No more borrowing NFL stadiums and no more traveling to Fort-lauderdale.
When Beckham was awarded an MLS franchise in 2018, the excitement was undeniable. But so was the skepticism. The creation of Inter Miami CF aimed to look for success where others failed.
David Beckham’s ownership group first tried to build a stadium at Museum Park in 2014, but the plan collapsed due to political resistance led by former Miami Mayor Tomás Regalado, citing concerns over losing public waterfront and green space. They then targeted Overtown in 2016, but legal and zoning issues forced Inter Miami CF to play in Fort Lauderdale approximately an hour away from its fanbase. However, the breakthrough came in 2022, when the group reached an agreement with the city of Miami to redevelop Melreese into the biggest sports innovation in decades: Miami Freedom Park.
“MLS is finally giving the Miami fans a chance to embrace the team as theirs in a really tangible way,” said Joe Shaw Host of United Humans FC Podcast.

Melreese Country Golf Club in 2019. Via: Wikimedia Commons.
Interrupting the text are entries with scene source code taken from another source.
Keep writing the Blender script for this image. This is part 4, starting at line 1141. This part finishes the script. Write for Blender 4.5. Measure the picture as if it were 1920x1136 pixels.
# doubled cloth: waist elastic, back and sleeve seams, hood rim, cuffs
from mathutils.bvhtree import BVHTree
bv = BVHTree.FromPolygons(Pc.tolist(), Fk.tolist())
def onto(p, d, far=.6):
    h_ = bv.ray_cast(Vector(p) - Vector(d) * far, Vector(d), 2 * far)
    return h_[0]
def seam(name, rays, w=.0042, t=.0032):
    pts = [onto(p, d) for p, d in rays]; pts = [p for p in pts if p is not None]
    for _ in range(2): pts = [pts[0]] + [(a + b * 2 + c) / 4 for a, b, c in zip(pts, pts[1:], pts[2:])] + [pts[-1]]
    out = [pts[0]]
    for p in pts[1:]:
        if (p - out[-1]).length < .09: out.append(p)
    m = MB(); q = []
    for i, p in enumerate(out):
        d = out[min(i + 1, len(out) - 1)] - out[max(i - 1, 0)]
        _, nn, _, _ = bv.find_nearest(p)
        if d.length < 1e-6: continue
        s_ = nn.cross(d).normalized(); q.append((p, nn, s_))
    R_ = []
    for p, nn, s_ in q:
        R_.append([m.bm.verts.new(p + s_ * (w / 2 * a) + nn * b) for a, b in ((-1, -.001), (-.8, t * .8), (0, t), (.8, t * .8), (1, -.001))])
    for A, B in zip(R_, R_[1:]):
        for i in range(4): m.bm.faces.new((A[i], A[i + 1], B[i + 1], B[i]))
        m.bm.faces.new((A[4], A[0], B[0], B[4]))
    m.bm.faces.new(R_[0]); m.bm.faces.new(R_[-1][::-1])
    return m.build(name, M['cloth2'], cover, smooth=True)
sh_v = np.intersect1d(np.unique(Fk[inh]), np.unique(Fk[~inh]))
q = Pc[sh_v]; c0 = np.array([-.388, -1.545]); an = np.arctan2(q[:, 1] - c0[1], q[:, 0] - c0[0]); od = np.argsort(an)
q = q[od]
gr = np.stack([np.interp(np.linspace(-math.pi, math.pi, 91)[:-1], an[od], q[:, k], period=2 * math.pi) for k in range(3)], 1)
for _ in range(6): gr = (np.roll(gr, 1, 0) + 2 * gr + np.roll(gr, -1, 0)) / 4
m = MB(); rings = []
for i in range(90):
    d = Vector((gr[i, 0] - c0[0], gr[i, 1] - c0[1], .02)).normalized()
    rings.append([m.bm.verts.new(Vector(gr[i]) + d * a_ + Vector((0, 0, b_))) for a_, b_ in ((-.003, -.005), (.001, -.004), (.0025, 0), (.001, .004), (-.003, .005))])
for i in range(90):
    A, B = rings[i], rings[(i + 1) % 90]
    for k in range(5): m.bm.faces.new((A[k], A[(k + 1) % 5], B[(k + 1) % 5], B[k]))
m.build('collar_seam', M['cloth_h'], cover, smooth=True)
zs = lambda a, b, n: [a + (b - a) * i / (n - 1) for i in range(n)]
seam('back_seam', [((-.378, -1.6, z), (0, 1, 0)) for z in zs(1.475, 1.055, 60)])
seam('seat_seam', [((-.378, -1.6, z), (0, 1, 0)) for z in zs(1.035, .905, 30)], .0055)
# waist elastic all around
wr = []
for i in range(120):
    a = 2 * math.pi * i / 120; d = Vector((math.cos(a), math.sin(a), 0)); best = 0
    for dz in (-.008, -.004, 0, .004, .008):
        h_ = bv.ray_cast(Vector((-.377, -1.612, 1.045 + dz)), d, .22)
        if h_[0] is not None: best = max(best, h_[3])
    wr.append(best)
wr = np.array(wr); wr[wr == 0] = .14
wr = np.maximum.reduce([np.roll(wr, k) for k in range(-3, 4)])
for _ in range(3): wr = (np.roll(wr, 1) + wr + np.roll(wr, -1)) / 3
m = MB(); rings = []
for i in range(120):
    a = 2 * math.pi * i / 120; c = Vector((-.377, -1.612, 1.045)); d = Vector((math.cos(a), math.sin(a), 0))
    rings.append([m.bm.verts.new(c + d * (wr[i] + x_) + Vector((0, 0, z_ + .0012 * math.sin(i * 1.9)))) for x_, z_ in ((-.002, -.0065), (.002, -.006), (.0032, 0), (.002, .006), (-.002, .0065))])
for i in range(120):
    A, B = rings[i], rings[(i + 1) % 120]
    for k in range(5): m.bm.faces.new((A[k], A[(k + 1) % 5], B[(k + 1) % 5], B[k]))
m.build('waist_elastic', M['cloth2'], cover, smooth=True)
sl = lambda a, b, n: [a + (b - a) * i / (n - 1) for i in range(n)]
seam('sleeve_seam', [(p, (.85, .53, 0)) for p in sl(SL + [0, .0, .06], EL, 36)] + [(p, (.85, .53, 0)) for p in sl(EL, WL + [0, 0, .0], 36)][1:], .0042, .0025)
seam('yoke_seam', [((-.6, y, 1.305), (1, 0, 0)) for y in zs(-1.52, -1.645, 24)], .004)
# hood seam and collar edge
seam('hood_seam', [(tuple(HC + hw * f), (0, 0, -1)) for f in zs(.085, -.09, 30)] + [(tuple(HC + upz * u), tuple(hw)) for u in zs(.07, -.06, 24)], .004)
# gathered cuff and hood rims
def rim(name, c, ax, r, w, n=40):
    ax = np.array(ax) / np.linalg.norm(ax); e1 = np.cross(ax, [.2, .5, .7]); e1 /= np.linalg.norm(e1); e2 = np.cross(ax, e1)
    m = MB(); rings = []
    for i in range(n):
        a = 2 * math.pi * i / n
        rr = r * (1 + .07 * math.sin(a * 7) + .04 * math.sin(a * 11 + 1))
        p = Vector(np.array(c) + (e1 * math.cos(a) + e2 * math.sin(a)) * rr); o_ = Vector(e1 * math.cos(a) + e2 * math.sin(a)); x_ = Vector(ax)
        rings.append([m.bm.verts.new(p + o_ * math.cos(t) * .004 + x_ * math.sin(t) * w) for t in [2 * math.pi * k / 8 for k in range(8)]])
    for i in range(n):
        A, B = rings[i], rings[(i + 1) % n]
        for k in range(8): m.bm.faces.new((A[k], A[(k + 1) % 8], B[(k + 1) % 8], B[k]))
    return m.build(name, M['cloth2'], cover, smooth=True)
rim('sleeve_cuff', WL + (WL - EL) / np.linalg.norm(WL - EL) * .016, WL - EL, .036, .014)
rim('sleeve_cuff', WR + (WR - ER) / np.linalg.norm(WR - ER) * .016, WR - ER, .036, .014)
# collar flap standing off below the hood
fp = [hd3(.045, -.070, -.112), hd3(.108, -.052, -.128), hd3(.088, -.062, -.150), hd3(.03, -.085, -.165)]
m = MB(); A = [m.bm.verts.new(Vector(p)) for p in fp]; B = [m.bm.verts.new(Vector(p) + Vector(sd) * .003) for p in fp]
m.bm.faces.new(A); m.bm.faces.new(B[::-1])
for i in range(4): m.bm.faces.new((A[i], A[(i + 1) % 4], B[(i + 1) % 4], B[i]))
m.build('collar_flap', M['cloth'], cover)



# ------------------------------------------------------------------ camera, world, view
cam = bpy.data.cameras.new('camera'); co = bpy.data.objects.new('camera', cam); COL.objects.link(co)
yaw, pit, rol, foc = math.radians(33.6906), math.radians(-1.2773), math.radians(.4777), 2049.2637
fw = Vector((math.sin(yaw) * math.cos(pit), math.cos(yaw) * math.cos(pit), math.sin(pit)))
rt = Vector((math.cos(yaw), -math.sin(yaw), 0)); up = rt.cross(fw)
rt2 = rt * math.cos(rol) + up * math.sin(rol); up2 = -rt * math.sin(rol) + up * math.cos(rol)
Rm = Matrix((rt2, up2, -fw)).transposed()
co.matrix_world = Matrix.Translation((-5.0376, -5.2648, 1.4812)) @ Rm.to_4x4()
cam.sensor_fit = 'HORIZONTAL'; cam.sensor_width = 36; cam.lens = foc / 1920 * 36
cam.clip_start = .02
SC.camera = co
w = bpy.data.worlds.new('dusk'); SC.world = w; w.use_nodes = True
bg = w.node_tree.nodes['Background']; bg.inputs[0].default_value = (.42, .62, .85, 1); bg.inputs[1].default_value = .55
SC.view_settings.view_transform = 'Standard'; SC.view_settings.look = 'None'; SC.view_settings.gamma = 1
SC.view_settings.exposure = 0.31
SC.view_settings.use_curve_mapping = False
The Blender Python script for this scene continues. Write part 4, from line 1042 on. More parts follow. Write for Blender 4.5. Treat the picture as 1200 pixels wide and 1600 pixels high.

The 131-acre park will be bigger than Vatican City. Next to it, a 600,000-square-foot Soccer Village, about the size of the Empire State Building laid on its side, with restaurants, shops, and a tech hub. The project also includes 400,000 square feet of office space, equal to two Walmart Supercenters, and a 750 room hotel with a conference center, like a big Vegas resort.
The entire project is privately funded, with no cost to taxpayers. Under a 99-year lease agreement with the City of Miami, it aims to give the city a true global fútbol presence and build a club that can stand alongside the world’s elite.
Juan Rivas, from Honduras, grew up juggling a soccer ball in the narrow hallways of his house in Juticalpa because his parents couldn’t afford club fees. Five years ago, he moved out to search for a better life for his family. When he heard Inter Miami CF signed his idol Leo Messi, he didn’t hesitate. He took his 13-year-old son, Harold, and drove two hours to the former DRV PNK Stadium in Fort Lauderdale. They stood in line under the heat, ticket prices inflated, but none of it mattered when Messi took the field.
Now, with Miami Freedom Park near his house in Hialeah, he feels the sport is finally finding a home for families like his.
“Fútbol is one of the few things we carried with us,” said the 38-year-old Futbol fan. “Now Miami won’t just have Messi, it will have a place that feels ours.”

Aerial View of the 131-acre Miami Freedom Park. 58-acre new public Jorge Mas Canosa Park, four Baseball fields, and the Grapeland Water Park (left), eight soccer youth fields and Soccer Village (middle), MLS Inter Miami CF Stadium (right). Courtesy of Inter Miami CF.
Critics called it a land grab, arguing that the public land was given to billionaires who didn’t care about the kids who played there, the golfers, or the community members who used the space for charity events. Meanwhile, supporters saw it as an investment in Miami’s local economy, with the potential to create 15,000 jobs and bring major events to the city.
“You can’t build a Futbol culture without a home,” said 42-year-old longtime Futbol fan Valentina Soto. “To watch Messi play is one thing, but to have a place that belongs to us, that’s how you build tradition.”
No team has achieved long-term stability in Miami. However, with the completion of the Miami Freedom Park project in 2026 and Messi putting Inter Miami CF on the global map, this could be the city’s biggest chance to become a true fútbol powerhouse.
“I can see this new stadium being utilized for the 2031 Women’s World Cup, US Men’s National Soccer Team and International matches,” Shaw said.
Fútbol culture needs roots, and this is where they could finally grow. What once felt out of reach is finally becoming real for fans across the city.
“For years, we chased the game around the city, it finally feels like the game is coming to us,” said Rivas.